COLLECTED MATERIAL:
+++++

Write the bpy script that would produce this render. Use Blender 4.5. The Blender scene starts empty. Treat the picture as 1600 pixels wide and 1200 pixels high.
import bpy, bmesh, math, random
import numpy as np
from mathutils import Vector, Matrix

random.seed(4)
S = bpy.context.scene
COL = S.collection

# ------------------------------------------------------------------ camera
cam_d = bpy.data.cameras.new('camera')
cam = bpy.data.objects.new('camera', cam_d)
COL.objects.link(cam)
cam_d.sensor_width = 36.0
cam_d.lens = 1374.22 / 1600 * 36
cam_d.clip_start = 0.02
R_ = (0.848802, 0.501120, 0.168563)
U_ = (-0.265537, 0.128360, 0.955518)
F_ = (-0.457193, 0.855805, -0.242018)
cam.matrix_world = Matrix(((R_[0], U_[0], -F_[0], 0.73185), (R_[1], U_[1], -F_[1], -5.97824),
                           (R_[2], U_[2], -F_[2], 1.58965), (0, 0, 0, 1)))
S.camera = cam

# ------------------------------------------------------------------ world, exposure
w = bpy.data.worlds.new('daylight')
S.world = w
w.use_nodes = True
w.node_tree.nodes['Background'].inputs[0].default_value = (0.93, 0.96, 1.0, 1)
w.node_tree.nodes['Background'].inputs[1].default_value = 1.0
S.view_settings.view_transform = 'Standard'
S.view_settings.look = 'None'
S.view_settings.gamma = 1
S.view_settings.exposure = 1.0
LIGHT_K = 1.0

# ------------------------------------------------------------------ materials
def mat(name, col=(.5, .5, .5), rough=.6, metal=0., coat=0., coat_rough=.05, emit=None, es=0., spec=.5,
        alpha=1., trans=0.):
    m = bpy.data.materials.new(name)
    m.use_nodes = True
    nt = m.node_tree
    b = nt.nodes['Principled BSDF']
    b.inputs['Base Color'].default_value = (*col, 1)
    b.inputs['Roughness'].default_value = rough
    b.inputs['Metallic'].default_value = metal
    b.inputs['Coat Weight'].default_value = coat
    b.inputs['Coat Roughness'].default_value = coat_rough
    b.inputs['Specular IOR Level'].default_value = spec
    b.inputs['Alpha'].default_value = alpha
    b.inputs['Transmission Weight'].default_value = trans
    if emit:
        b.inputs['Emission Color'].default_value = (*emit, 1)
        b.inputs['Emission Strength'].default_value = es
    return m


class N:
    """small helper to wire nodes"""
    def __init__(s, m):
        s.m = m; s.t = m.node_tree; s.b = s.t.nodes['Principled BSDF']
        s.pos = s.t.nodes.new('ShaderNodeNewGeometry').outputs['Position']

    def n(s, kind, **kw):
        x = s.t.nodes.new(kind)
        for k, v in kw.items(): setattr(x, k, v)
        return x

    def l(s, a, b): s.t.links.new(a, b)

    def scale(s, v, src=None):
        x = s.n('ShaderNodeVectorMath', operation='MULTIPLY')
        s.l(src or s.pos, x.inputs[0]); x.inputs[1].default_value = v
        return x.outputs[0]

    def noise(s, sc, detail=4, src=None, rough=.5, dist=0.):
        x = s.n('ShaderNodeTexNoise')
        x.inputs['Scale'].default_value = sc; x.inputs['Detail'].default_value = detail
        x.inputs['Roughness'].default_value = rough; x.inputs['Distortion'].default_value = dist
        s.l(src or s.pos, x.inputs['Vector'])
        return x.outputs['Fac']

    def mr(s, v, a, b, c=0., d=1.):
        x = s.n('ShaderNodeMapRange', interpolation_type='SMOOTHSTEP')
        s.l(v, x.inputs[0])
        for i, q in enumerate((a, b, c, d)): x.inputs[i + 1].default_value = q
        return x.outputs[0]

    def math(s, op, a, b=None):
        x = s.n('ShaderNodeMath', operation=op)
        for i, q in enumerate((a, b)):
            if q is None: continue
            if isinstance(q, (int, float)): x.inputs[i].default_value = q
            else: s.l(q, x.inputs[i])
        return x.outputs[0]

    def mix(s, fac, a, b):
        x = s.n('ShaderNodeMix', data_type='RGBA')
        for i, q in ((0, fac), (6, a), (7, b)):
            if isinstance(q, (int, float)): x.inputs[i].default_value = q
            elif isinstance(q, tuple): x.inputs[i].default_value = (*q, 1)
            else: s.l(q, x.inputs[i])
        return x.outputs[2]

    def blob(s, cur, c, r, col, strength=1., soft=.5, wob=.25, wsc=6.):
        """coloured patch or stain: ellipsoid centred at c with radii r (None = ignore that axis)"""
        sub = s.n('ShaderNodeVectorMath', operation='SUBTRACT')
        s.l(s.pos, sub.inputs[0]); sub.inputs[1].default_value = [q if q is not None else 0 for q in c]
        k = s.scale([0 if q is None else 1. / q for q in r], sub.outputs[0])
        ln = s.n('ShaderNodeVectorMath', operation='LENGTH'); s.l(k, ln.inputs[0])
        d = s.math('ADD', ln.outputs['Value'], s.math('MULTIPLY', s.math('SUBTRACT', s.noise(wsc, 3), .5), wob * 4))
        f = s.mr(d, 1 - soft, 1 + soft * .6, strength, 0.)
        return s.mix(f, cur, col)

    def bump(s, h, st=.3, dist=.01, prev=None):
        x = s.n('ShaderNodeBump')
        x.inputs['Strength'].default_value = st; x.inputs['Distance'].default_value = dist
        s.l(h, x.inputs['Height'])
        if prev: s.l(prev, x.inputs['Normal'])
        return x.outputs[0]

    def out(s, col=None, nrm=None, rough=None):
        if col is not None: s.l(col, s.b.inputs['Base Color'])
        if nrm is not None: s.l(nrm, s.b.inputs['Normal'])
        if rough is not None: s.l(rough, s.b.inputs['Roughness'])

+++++

TO DO: Please give an exact restatement of only the lines from the beginning of the material above to the line with "LIGHT_K = 1.0", inclusive.

WRITTEN RESPONSE:
Write the bpy script that would produce this render. Use Blender 4.5. The Blender scene starts empty. Treat the picture as 1600 pixels wide and 1200 pixels high.
import bpy, bmesh, math, random
import numpy as np
from mathutils import Vector, Matrix

random.seed(4)
S = bpy.context.scene
COL = S.collection

# ------------------------------------------------------------------ camera
cam_d = bpy.data.cameras.new('camera')
cam = bpy.data.objects.new('camera', cam_d)
COL.objects.link(cam)
cam_d.sensor_width = 36.0
cam_d.lens = 1374.22 / 1600 * 36
cam_d.clip_start = 0.02
R_ = (0.848802, 0.501120, 0.168563)
U_ = (-0.265537, 0.128360, 0.955518)
F_ = (-0.457193, 0.855805, -0.242018)
cam.matrix_world = Matrix(((R_[0], U_[0], -F_[0], 0.73185), (R_[1], U_[1], -F_[1], -5.97824),
                           (R_[2], U_[2], -F_[2], 1.58965), (0, 0, 0, 1)))
S.camera = cam

# ------------------------------------------------------------------ world, exposure
w = bpy.data.worlds.new('daylight')
S.world = w
w.use_nodes = True
w.node_tree.nodes['Background'].inputs[0].default_value = (0.93, 0.96, 1.0, 1)
w.node_tree.nodes['Background'].inputs[1].default_value = 1.0
S.view_settings.view_transform = 'Standard'
S.view_settings.look = 'None'
S.view_settings.gamma = 1
S.view_settings.exposure = 1.0
LIGHT_K = 1.0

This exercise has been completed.